Bu durumda genişleyen evrende enerji yoğunuluğunun- ısının- zamanla düşmesi gerekiyor. Ama çok uzun bir zaman. Çünkü genişleme basıncı ile oluşan tepki dalgaları da, evrene geri yayılıp, hareket olarak geri dönüşüyor gibi... Yani basıncın bir kısmı ile evren genişliyor ama bir kısım basınç kuvvetide tepki olarak geriye dağılıyor. Bu yüzden değişim çok yavaş.
O ortalama ısıyı taşıyan-koruyan yapı ne ise, yoğunluk azaldıkça, égenişleme kaynaklı ortalama ısı düşüşü ile algılanacektır sadece" diye düşünüyorum... Ama bu da çok yavaş bir süreç... Trilyonlarca yıl sürebilir.

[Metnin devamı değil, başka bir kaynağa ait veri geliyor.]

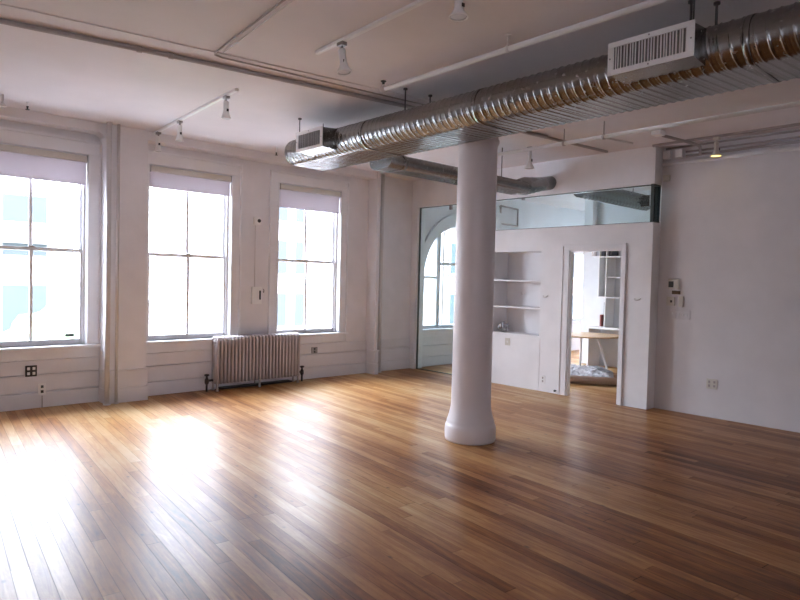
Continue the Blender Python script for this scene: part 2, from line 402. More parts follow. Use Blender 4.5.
# ------------------------------------------------------------------ glass partition
gx=XP+.06
def channel(b,*a): b.box(*a,.001)
G1=thing('glass_partition','tall clear glass panel between white corner wall and the column, thin dark edging','glass panel',(gx,7.2,0))
B().box(gx,gx+.010,6.605,7.835,.012,2.835).make('pane',M['tglass'],G1)
b=B(); b.box(gx-.012,gx+.022,6.60,7.84,0,.012).box(gx-.012,gx+.022,7.828,7.84,.012,2.84).box(gx-.012,gx+.022,6.60,7.828,2.828,2.84)
b.make('edge_channel',M['frame'],G1)
b=B().box(gx-.012,gx+.022,7.09,7.14,2.76,2.828,.002); b.make('clamp',M['steel'],G1)
G2=thing('transom_glass','long horizontal glass strip above the doorway and niche wall, turning the corner at right','glass panel',(gx,5.1,2.36))
B().box(gx,gx+.010,3.64,6.60,2.372,2.828).make('pane',M['tglass'],G2)
B().box(XP+.045,XR-.005,3.625,3.635,2.372,2.828).make('pane',M['tglass'],G2)
B().box(gx-.012,gx+.022,3.65,6.60,2.36,2.372).make('edge_channel',M['frame'],G2); B().box(gx-.012,gx+.022,3.65,6.60,2.828,2.84).make('edge_channel',M['frame'],G2)
b=B(); b.box(XP+.002,XR-.002,3.61,3.645,2.36,2.376).box(XP+.002,XR-.002,3.61,3.645,2.824,2.84)
b.box(XP+.002,XP+.022,3.61,3.645,2.376,2.824).box(XR-.018,XR-.002,3.61,3.645,2.376,2.824)
b.make('edge_channel',M['frame'],G2)
b=B()
for y in (5.62,): b.box(gx-.016,gx+.026,y,y+.04,2.80,2.828)
b.make('clamp',M['steel'],G2)

# ------------------------------------------------------------------ roller shades
def shade_(x0,x1,zb,label):
    o=((x0+x1)/2,YW+.02,zb); t=thing('roller_shade',label,'window shade',o,'roller shades in the windows')
    B().box(x0+.018,x1-.018,YW-.03,YW+.04,2.862,2.934,.008,2).make('cassette',M['cream'],t)
    B().box(x0+.022,x1-.022,YW+.012,YW+.0125,zb+.02,2.862).make('fabric',M['shade'],t)
    B().box(x0+.022,x1-.022,YW+.006,YW+.021,zb,zb+.022,.003).make('hem_bar',M['shade'],t)
    for xx in (x1-.026,x0+.020): B().box(xx,xx+.006,YW-.034,YW+.035,2.855,2.938).make('bracket',M['steel'],t)
    return t
shade_(*WIN[0],2.595,'rolled grey shade in the leftmost window, at the picture edge')
shade_(*WIN[1],2.665,'rolled grey shade in the middle window behind the hanging spotlights')
shade_(*WIN[2],2.595,'rolled grey shade in the window nearest the room corner')

# ------------------------------------------------------------------ column
CX,CY=4.652,3.995
col=B().lathe([(.243,0),(.250,.02),(.253,.09),(.250,.14),(.243,.16),(.236,.165),(.235,.19),(.228,.21),(.212,.26),(.200,.32),(.196,.37),(.194,.6),(.193,1.4),(.192,2.2),(.190,2.78),(.190,2.87),(.206,2.89),(.208,2.92),(.196,2.95),(.192,3.0),(.192,HC)],(CX,CY,0),seg=64)
tag(col.make('column',M['column']),'round white painted column standing alone in the middle of the wooden floor','column')

# ------------------------------------------------------------------ large spiral duct
RIBS=((.12,.055,1.),(.45,.05,.8),(.62,.04,-.4),(.80,.05,.8))
DX,DZc,DRr=4.083,2.97,.140
OC1,OC2=3.890,4.275
def oval(n,OC1=3.890,OC2=4.275,DZc=2.97,DRr=.140):
    # flat-oval section: (x, z, normal x, normal z) around the perimeter
    L_=OC2-OC1; P=2*L_+2*PI*DRr; out=[]
    for k in range(n):
        d=P*k/n
        if d<L_: out.append((OC1+d,DZc-DRr,0,-1)); continue
        d-=L_
        if d<PI*DRr:
            a=-PI/2+d/DRr; out.append((OC2+DRr*math.cos(a),DZc+DRr*math.sin(a),math.cos(a),math.sin(a))); continue
        d-=PI*DRr
        if d<L_: out.append((OC2-d,DZc+DRr,0,1)); continue
        d-=L_; a=PI/2+d/DRr; out.append((OC1+DRr*math.cos(a),DZc+DRr*math.sin(a),math.cos(a),math.sin(a)))
    return out
def oval_duct(b,y0,y1,pitch,amp,n=96,step=.004,flat=None,sec=None,alongx=False):
    sec=oval(n,*(sec or ())); N_=max(1,int((y1-y0)/step)); rings=[]
    for i in range(N_+1):
        u=y0+(y1-y0)*i/N_; ring=[]
        for k,(x,z,nx,nz) in enumerate(sec):
            d=0
            if flat is not None: d=flat
            else:
                ph=((u/pitch)+k/n)%1
                for c0,w_,a_ in RIBS:
                    t=abs(ph-c0); t=min(t,1-t)
                    if t<w_: d+=a_*amp*(.5+.5*math.cos(PI*t/w_))
            ring.append(b.bm.verts.new((u,x+nx*d,z+nz*d) if alongx else (x+nx*d,u,z+nz*d)))
        rings.append(ring)
    for p_,q_ in zip(rings,rings[1:]):
        for k in range(n):
            f=b.bm.faces.new((p_[k],p_[(k+1)%n],q_[(k+1)%n],q_[k])); f.smooth=True
    b.bm.faces.new(rings[0][::-1]); b.bm.faces.new(rings[-1])
RIBS0=((.12,.055,1.),(.45,.05,.8),(.62,.04,-.4),(.80,.05,.8))
def spiral(b,y0,y1,r,pitch,amp,axis,c,seg=64,step=.006,slant=0.):
    n=int((y1-y0)/step); rings=[]
    for i in range(n+1):
        u=y0+(y1-y0)*i/n; ring=[]
        for k in range(seg):
            th=2*PI*k/seg
            ph=((u/pitch)+th/(2*PI))%1
            d=0
            for c0,w_,a_ in RIBS:
                t=abs(ph-c0); t=min(t,1-t)
                if t<w_: d+=a_*amp*(.5+.5*math.cos(PI*t/w_))
            rr=r+d; z=rr*math.sin(th); a=rr*math.cos(th); uu=u
            if slant and u>y1-slant*2.2:
                f=(u-(y1-slant*2.2))/(slant*2.2); uu=u+f*slant*(z/r)
            ring.append(b.bm.verts.new((c[0]+a,uu,c[1]+z) if axis==1 else (uu,c[0]+a,c[1]+z)))
        rings.append(ring)
    for a_,b2 in zip(rings,rings[1:]):
        for k in range(seg):
            f=b.bm.faces.new((a_[k],a_[(k+1)%seg],b2[(k+1)%seg],b2[k])); f.smooth=True
    b.bm.faces.new(rings[0][::-1]); b.bm.faces.new(rings[-1])
    return rings
T=thing('spiral_duct','huge galvanised spiral air duct crossing below the ceiling in front of the column','air duct',(DX,2.2,DZc-DRr))
b=B(); oval_duct(b,-1.6,6.03,.19,.006); oval_duct(b,6.03,6.06,1,0,flat=.001,step=.03)
b.make('duct_body',M['duct'],T)
def ringband(y,w_=.05,d=.008):
    b=B(); oval_duct(b,y,y+w_,1,0,flat=d,step=w_)
    b.make('joint_band',M['duct'],T)
for y in (3.27,4.70,1.28): ringband(y,.035,.005)
def grille(y0,y1,z0,z1,nl):
    xf=3.60
    q=B(); 
    # tapered take-off box
    q.prism([(xf+.012,z0+.008),(3.86,z0-.012),(3.86,z1+.012),(xf+.012,z1-.008)],1,y0+.012,y1-.012)
    bx=q.make('outlet_box',M['duct'],T)
    fr=B(); t=.032
    fr.box(xf,xf+.012,y0,y1,z0,z0+t,.002).box(xf,xf+.012,y0,y1,z1-t,z1,.002).box(xf,xf+.012,y0,y0+t*1.2,z0+t,z1-t,.002).box(xf,xf+.012,y1-t*1.2,y1,z0+t,z1-t,.002)
    g_=fr.make('grille_frame',M['white'],T)
    for (yy,zz) in ((y0+.016,(z0+z1)/2),(y1-.016,(z0+z1)/2),((y0+y1)/2,z0+.014),((y0+y1)/2,z1-.014)): B().cyl((xf-.002,yy,zz),(xf+.001,yy,zz),.005,10).make('screw',M['steel'],g_)
    lo=B(); a,c=y0+t*1.2,y1-t*1.2
    for i in range(nl):
        y=a+(c-a)*(i+.5)/nl; w_=(c-a)/nl*.36; s_=random.uniform(-.004,.004)
        lo.prism([(xf+.003,y-w_+s_),(xf+.0045,y-w_-.001+s_),(xf+.013,y+w_*.6+s_),(xf+.0115,y+w_*.6+.001+s_)],2,z0+t,z1-t)
    lo.make('louvres',M['bulb_dim'] if False else M['white'],g_)
    B().box(xf+.0122,xf+.0135,a,c,z0+t,z1-t).make('grille_backing',M['grille'],g_)
grille(5.13,5.60,2.87,3.075,26); grille(1.515,2.045,2.868,3.07,24)
for (x,y,zt_,r_) in ((3.87,4.21,3.11,.007),(4.17,4.19,3.11,.007),(3.89,1.66,3.11,.008),(4.02,1.56,3.11,.008),(3.80,5.84,3.07,.005),(3.62,5.14,3.06,.004),(3.62,1.53,3.05,.005)):
    top=HC-.0005 if r_>.0045 else 3.12
    b=B().lathe([(r_,0),(r_,top-.02-zt_+.04)]+([(r_,top-.018-zt_+.04),(.02,top-.014-zt_+.04),(.02,top-zt_+.04)] if r_>.0045 else []),(x,y,zt_-.04),seg=12)
    b.make('hanger_rod',M['rod'],T)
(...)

-----------------------Konuyu kesiyorum. Gereksiz dallanma-budaklanma oluyor. Zamanı gelince yazışırız...
Sadece eğer yoğunluk konusunda haklı olursanız, başlangıçtaki sabit değerlerimizle, şimdikiler ve gelecektekiler, biz farketmesekte, aslında aynı enerji değerlerini ifade etmeyecekler demektir. Bu heyecan verici bir düşünce.